(TASK STATEMENT): Reproduce all of the data exactly, with no line skipped.

· · · · · · ·

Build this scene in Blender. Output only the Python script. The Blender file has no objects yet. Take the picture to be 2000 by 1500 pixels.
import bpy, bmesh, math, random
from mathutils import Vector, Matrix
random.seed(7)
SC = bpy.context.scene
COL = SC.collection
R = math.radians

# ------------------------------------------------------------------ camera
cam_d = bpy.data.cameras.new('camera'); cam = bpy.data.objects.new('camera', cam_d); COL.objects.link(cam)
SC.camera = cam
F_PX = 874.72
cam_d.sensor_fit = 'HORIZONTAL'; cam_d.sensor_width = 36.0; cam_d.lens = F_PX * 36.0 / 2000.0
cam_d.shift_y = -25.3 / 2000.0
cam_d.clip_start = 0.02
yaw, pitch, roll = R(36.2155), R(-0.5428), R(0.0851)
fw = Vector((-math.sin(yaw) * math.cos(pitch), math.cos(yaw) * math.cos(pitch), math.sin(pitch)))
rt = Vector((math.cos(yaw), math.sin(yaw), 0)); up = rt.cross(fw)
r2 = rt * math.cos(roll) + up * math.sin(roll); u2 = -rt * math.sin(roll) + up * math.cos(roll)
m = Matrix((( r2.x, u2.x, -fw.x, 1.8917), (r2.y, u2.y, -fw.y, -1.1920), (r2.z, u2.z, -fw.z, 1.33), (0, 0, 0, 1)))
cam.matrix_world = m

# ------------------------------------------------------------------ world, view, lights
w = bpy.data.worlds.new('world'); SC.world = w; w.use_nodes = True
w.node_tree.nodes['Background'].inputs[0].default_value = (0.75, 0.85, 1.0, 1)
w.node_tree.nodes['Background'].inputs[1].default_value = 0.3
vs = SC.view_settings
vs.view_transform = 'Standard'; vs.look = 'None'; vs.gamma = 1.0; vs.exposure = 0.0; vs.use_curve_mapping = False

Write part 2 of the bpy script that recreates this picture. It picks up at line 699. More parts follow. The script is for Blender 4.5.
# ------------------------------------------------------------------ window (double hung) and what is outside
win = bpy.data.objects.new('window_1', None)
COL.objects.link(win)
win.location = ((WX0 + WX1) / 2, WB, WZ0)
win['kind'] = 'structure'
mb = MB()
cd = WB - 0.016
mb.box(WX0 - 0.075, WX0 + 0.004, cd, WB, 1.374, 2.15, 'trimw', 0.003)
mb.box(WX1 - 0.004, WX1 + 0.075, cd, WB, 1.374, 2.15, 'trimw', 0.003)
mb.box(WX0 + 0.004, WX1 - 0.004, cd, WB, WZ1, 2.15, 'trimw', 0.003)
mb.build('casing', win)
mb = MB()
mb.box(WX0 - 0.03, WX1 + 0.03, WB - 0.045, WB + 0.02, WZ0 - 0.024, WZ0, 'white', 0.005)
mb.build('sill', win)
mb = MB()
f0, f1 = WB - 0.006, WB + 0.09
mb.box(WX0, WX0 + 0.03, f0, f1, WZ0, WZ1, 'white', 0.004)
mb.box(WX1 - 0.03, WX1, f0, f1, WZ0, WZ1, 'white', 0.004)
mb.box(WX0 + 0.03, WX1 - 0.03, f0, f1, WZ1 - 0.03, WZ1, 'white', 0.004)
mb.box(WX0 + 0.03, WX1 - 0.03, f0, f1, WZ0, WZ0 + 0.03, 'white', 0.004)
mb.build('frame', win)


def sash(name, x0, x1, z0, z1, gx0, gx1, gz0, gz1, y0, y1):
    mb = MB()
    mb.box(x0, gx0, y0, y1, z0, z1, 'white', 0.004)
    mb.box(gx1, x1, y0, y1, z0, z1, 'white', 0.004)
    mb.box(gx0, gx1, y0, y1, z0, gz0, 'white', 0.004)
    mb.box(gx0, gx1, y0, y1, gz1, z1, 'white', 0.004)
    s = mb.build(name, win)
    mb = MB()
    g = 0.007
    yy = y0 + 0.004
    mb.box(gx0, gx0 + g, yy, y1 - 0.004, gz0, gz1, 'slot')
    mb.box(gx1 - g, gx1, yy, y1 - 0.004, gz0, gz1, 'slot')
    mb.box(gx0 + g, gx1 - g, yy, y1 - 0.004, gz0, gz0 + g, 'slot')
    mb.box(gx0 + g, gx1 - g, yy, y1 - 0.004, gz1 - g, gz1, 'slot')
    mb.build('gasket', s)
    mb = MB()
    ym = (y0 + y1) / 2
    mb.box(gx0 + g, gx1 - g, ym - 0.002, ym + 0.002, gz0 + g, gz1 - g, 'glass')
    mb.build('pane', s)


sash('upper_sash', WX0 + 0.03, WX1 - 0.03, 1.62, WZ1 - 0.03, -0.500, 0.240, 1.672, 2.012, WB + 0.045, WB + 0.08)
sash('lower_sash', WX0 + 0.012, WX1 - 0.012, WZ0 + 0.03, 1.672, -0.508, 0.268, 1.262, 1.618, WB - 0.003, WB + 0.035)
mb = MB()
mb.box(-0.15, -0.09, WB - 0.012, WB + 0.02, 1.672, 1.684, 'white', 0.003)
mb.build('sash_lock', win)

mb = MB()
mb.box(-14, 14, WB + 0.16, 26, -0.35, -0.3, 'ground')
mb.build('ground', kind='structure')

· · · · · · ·

(SOLUTION FOR THIS EXERCISE):
Build this scene in Blender. Output only the Python script. The Blender file has no objects yet. Take the picture to be 2000 by 1500 pixels.
import bpy, bmesh, math, random
from mathutils import Vector, Matrix
random.seed(7)
SC = bpy.context.scene
COL = SC.collection
R = math.radians

# ------------------------------------------------------------------ camera
cam_d = bpy.data.cameras.new('camera'); cam = bpy.data.objects.new('camera', cam_d); COL.objects.link(cam)
SC.camera = cam
F_PX = 874.72
cam_d.sensor_fit = 'HORIZONTAL'; cam_d.sensor_width = 36.0; cam_d.lens = F_PX * 36.0 / 2000.0
cam_d.shift_y = -25.3 / 2000.0
cam_d.clip_start = 0.02
yaw, pitch, roll = R(36.2155), R(-0.5428), R(0.0851)
fw = Vector((-math.sin(yaw) * math.cos(pitch), math.cos(yaw) * math.cos(pitch), math.sin(pitch)))
rt = Vector((math.cos(yaw), math.sin(yaw), 0)); up = rt.cross(fw)
r2 = rt * math.cos(roll) + up * math.sin(roll); u2 = -rt * math.sin(roll) + up * math.cos(roll)
m = Matrix((( r2.x, u2.x, -fw.x, 1.8917), (r2.y, u2.y, -fw.y, -1.1920), (r2.z, u2.z, -fw.z, 1.33), (0, 0, 0, 1)))
cam.matrix_world = m

# ------------------------------------------------------------------ world, view, lights
w = bpy.data.worlds.new('world'); SC.world = w; w.use_nodes = True
w.node_tree.nodes['Background'].inputs[0].default_value = (0.75, 0.85, 1.0, 1)
w.node_tree.nodes['Background'].inputs[1].default_value = 0.3
vs = SC.view_settings
vs.view_transform = 'Standard'; vs.look = 'None'; vs.gamma = 1.0; vs.exposure = 0.0; vs.use_curve_mapping = False

Write part 2 of the bpy script that recreates this picture. It picks up at line 699. More parts follow. The script is for Blender 4.5.
# ------------------------------------------------------------------ window (double hung) and what is outside
win = bpy.data.objects.new('window_1', None)
COL.objects.link(win)
win.location = ((WX0 + WX1) / 2, WB, WZ0)
win['kind'] = 'structure'
mb = MB()
cd = WB - 0.016
mb.box(WX0 - 0.075, WX0 + 0.004, cd, WB, 1.374, 2.15, 'trimw', 0.003)
mb.box(WX1 - 0.004, WX1 + 0.075, cd, WB, 1.374, 2.15, 'trimw', 0.003)
mb.box(WX0 + 0.004, WX1 - 0.004, cd, WB, WZ1, 2.15, 'trimw', 0.003)
mb.build('casing', win)
mb = MB()
mb.box(WX0 - 0.03, WX1 + 0.03, WB - 0.045, WB + 0.02, WZ0 - 0.024, WZ0, 'white', 0.005)
mb.build('sill', win)
mb = MB()
f0, f1 = WB - 0.006, WB + 0.09
mb.box(WX0, WX0 + 0.03, f0, f1, WZ0, WZ1, 'white', 0.004)
mb.box(WX1 - 0.03, WX1, f0, f1, WZ0, WZ1, 'white', 0.004)
mb.box(WX0 + 0.03, WX1 - 0.03, f0, f1, WZ1 - 0.03, WZ1, 'white', 0.004)
mb.box(WX0 + 0.03, WX1 - 0.03, f0, f1, WZ0, WZ0 + 0.03, 'white', 0.004)
mb.build('frame', win)


def sash(name, x0, x1, z0, z1, gx0, gx1, gz0, gz1, y0, y1):
    mb = MB()
    mb.box(x0, gx0, y0, y1, z0, z1, 'white', 0.004)
    mb.box(gx1, x1, y0, y1, z0, z1, 'white', 0.004)
    mb.box(gx0, gx1, y0, y1, z0, gz0, 'white', 0.004)
    mb.box(gx0, gx1, y0, y1, gz1, z1, 'white', 0.004)
    s = mb.build(name, win)
    mb = MB()
    g = 0.007
    yy = y0 + 0.004
    mb.box(gx0, gx0 + g, yy, y1 - 0.004, gz0, gz1, 'slot')
    mb.box(gx1 - g, gx1, yy, y1 - 0.004, gz0, gz1, 'slot')
    mb.box(gx0 + g, gx1 - g, yy, y1 - 0.004, gz0, gz0 + g, 'slot')
    mb.box(gx0 + g, gx1 - g, yy, y1 - 0.004, gz1 - g, gz1, 'slot')
    mb.build('gasket', s)
    mb = MB()
    ym = (y0 + y1) / 2
    mb.box(gx0 + g, gx1 - g, ym - 0.002, ym + 0.002, gz0 + g, gz1 - g, 'glass')
    mb.build('pane', s)


sash('upper_sash', WX0 + 0.03, WX1 - 0.03, 1.62, WZ1 - 0.03, -0.500, 0.240, 1.672, 2.012, WB + 0.045, WB + 0.08)
sash('lower_sash', WX0 + 0.012, WX1 - 0.012, WZ0 + 0.03, 1.672, -0.508, 0.268, 1.262, 1.618, WB - 0.003, WB + 0.035)
mb = MB()
mb.box(-0.15, -0.09, WB - 0.012, WB + 0.02, 1.672, 1.684, 'white', 0.003)
mb.build('sash_lock', win)

mb = MB()
mb.box(-14, 14, WB + 0.16, 26, -0.35, -0.3, 'ground')
mb.build('ground', kind='structure')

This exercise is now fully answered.